Valores como a flexibilidade ou a adaptação, que são, evidentemente, muito
importantes, transformam-se em princípios absolutos que determinam as grandes
decisões. Instaurou-se uma ditadura do tempo real nas organizações, na política
e na sociedade em geral. É o império da eficácia, do instante, do curto prazo,
da satisfação, da urgência, da velocidade, da imediatez, da ligeireza e da
flexibilidade.
As condições técnicas de aceleração da velocidade social
atingem a temporalidade da política de três maneiras:
- reduzem-lhe a capacidade de captar e interpretar a informação,
- transbordam dos espaços estatais como âmbitos exclusivos de governo,
- transformam a acção pública em reacção pública.
O actor público não age, reage. Há incerteza; como, porém,
se deve agir a todo o custo, os agentes políticos recorrem a acções de curto
alcance destinadas a enfrentar constrições imediatas como os protestos ou as
eleições. Sobrevaloriza-se a acção, a resposta imediata, como antídoto contra a
incerteza. Os actores políticos estão continuamente a apagar fogos e não
conseguem formular objectivos de longo prazo. Decidem sistematicamente a favor
do curto prazo e contra o longo, renunciando à ideia de que lhes cabe,
precisamente, arbitrar entre ambas as coisas.
A urgência, esse grau zero da distância temporal, perdeu o
estatuto de temporalidade excepcional e constitui-se em temporalidade normal.
Multiplicam-se as falsas urgências e aumenta a pressão para actuar
imediatamente. A reactividade instantânea pesa sobre as instituições, as
organizações e o modo de trabalhar. No universo competitivo, a imediatez das
respostas constitui uma regra absoluta de sobrevivência. A urgência deixou de
ser excepcional e impõe-se como modalidade temporal da acção em geral. Todos
sabemos, contudo, que a absolutização da urgência arruína a própria ideia de
urgência. Os sinais de alarme só são eficazes quando excepcionais, quando não se
generalizam.
Para compreender como se arruína o urgente, basta ter compreendido
a lógica que explica o frequente colapso dos serviços de urgência. O conceito
de urgência não é objectivo: é uma inquietação perante o futuro incerto; diz-se
que muitas das pessoas que afluem aos serviços de urgência dos hospitais e os sobrecarregam
podiam perfeitamente ser tratadas nos serviços normais.
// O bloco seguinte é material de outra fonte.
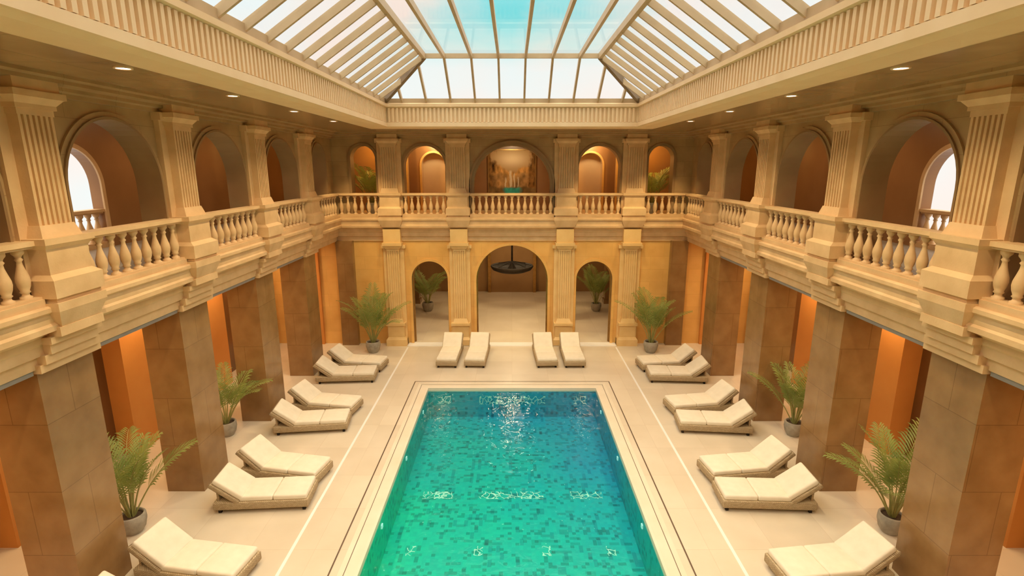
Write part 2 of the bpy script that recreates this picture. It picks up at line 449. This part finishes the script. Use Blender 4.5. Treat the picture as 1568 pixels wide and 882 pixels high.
while y < SB-.03:
    for sx in (-1, 1):
        x0, x1 = sorted((sx*SX, sx*(SX+.07)))
        mb.box(x0, x1, y, y+.075, ZS+.13, ZS+.63)
    y += .15
x = -SX+.06
while x < SX-.03:
    mb.box(x, x+.075, SB, SB+.07, ZS+.13, ZS+.63); mb.box(x, x+.075, SF-.07, SF, ZS+.13, ZS+.63)
    x += .15
mb.obj('trim_fluted_fascia', [M_fascia])

# ------------------------------------------------------------------ skylight
GX, GB, GF, GZ = 4.62, 20.25, -2.25, 10.55
TX, TBk, TFr, TZ = 2.87, 18.5, -.5, 11.74
mb = MB()
def slope_pt_side(sx, y):
    t = 1.0
    if y > TBk: t = (GB-y)/(GB-TBk)
    if y < TFr: t = (y-GF)/(TFr-GF)
    return (sx*(GX+(TX-GX)*t), y, GZ+(TZ-GZ)*t)
def slope_pt_end(x, g, tt):
    t = 1.0
    if abs(x) > TX: t = (GX-abs(x))/(GX-TX)
    return (x, g+(tt-g)*t, GZ+(TZ-GZ)*t)
DX = .885
n = 26
for i in range(1, n):
    y = GF+(GB-GF)*i/n
    for sx in (-1, 1):
        mb.beam((sx*GX, y, GZ), slope_pt_side(sx, y), .065, .15, 0)
for k in range(-5, 5):
    x = DX*(k+.5)
    if abs(x) < GX:
        mb.beam((x, GB, GZ), slope_pt_end(x, GB, TBk), .07, .16, 0)
        mb.beam((x, GF, GZ), slope_pt_end(x, GF, TFr), .07, .16, 0)
    if abs(x) < TX:
        mb.beam((x, TBk, TZ), (x, TFr, TZ), .08, .16, 0)
for sx in (-1, 1):
    mb.beam((sx*GX, GB, GZ), (sx*TX, TBk, TZ), .13, .2, 1)
    mb.beam((sx*GX, GF, GZ), (sx*TX, TFr, TZ), .13, .2, 1)
    mb.beam((sx*TX, TBk, TZ), (sx*TX, TFr, TZ), .12, .18, 0)
    mb.beam((sx*GX, GB, GZ), (sx*GX, GF, GZ), .12, .16, 0)
mb.beam((-TX, TBk, TZ), (TX, TBk, TZ), .1, .14, 0); mb.beam((-TX, TFr, TZ), (TX, TFr, TZ), .1, .14, 0)
mb.beam((-GX, GB, GZ), (GX, GB, GZ), .12, .16, 0); mb.beam((-GX, GF, GZ), (GX, GF, GZ), .12, .16, 0)
e = .05
ring4(mb, [(GX, GB, GF, GZ+e), (TX, TBk, TFr, TZ+e)], 2)
mb.add([(-TX, TFr, TZ+e), (TX, TFr, TZ+e), (TX, TBk, TZ+e), (-TX, TBk, TZ+e)], [(0, 1, 2, 3)], 2)
mb.obj('window_skylight', [M_bar, M_darkbar, M_glass], recalc=False)

# ------------------------------------------------------------------ upper arcade walls
def upper_side(name, T):
    mb = MB(T)
    edges = [YB]+[p for p in PY]+[YF]
    for i in range(len(edges)-1):
        hi, lo = edges[i], edges[i+1]
        if i == 0: c, r = 22.45, .78
        elif i == len(edges)-2: c, r = -4.45, .78
        else: c, r = (hi+lo)/2, 1.3
        zs = 9.15-r
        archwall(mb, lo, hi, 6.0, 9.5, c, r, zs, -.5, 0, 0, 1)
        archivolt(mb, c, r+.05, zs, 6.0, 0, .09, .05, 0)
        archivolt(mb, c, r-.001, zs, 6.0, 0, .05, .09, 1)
    mb.obj(name, [M_upwall, M_upwall2])
upper_side('wall_arcade_left', TL)
upper_side('wall_arcade_right', TR)
def upper_end(name, T):
    mb = MB(T)
    segs = [(-8.5, -5.42, -6.6, .55), (-5.42, -2.4, -3.88, .92), (-2.4, 2.4, 0, 1.7), (2.4, 5.42, 3.88, .92), (5.42, 8.5, 6.6, .55)]
    for a, b, c, r in segs:
        zs = 9.13-r
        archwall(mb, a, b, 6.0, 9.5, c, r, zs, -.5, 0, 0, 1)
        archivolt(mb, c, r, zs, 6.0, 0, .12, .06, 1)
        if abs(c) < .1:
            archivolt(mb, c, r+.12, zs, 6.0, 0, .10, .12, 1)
    mb.obj(name, [M_upwall, M_upwall2])
upper_end('wall_arcade_back', TB)
upper_end('wall_arcade_front', TF)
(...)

Um serviço de urgência
é por princípio uma coisa excepcional que só tem sentido quando não é possível
outra solução. A generalização do recurso a procedimentos de urgência revela a ineficácia
ou e falta de confiança nos procedimentos e instituições normais. O urgente só
tem sentido quando existe o que não é urgente». In Daniel
Innerarity, O Futuro e os seus Inimigos, Teorema, 2011, ISBN 978-972-695-960-1.